▶ Exercise aim: Gather all lines containing the string "pixels" and copy them out.

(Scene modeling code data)
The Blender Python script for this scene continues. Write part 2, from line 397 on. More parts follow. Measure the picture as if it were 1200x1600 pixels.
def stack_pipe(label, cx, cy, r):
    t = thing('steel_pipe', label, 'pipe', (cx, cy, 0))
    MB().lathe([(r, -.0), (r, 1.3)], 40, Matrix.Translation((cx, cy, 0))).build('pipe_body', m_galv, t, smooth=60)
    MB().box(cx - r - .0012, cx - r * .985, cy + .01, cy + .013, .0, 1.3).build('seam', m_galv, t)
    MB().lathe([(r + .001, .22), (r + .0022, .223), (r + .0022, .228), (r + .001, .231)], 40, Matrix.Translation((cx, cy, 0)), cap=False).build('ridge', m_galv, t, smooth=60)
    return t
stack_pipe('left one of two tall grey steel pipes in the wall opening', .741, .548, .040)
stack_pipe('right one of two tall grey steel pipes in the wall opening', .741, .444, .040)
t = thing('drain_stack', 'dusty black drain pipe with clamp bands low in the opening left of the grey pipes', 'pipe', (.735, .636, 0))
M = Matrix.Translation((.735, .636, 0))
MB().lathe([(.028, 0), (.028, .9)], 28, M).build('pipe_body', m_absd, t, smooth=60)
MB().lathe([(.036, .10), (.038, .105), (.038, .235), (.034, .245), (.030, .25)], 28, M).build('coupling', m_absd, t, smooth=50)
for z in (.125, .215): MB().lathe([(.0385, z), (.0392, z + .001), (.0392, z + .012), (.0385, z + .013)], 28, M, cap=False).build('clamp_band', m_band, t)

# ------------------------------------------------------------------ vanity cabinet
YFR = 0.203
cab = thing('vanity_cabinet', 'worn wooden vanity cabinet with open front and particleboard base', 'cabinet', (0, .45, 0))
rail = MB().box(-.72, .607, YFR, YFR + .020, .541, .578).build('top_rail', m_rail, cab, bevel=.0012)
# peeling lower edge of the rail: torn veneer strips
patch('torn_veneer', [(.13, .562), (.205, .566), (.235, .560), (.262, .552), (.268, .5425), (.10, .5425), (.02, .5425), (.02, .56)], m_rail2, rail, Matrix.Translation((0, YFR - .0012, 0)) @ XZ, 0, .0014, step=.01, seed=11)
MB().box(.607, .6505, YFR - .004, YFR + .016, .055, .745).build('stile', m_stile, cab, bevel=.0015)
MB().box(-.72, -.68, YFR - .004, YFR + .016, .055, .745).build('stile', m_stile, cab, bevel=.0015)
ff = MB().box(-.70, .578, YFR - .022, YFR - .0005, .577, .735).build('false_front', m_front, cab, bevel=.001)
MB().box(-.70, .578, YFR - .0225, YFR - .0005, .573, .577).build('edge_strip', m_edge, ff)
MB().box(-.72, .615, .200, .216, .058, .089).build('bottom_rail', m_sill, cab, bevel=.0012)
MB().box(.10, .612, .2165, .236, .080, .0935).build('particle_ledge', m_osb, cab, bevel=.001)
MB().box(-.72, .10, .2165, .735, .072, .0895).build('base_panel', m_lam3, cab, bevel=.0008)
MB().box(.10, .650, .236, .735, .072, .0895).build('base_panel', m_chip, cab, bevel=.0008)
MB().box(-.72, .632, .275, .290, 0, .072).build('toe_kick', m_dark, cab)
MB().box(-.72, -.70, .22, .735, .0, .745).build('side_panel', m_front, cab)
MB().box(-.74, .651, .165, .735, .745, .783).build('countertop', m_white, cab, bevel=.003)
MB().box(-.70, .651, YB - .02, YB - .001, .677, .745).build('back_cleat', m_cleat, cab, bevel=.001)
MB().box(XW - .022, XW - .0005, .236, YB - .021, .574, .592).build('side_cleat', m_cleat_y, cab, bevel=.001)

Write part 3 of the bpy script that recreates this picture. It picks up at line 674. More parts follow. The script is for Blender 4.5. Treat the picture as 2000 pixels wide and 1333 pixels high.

▶ Task response:
The Blender Python script for this scene continues. Write part 2, from line 397 on. More parts follow. Measure the picture as if it were 1200x1600 pixels.
Write part 3 of the bpy script that recreates this picture. It picks up at line 674. More parts follow. The script is for Blender 4.5. Treat the picture as 2000 pixels wide and 1333 pixels high.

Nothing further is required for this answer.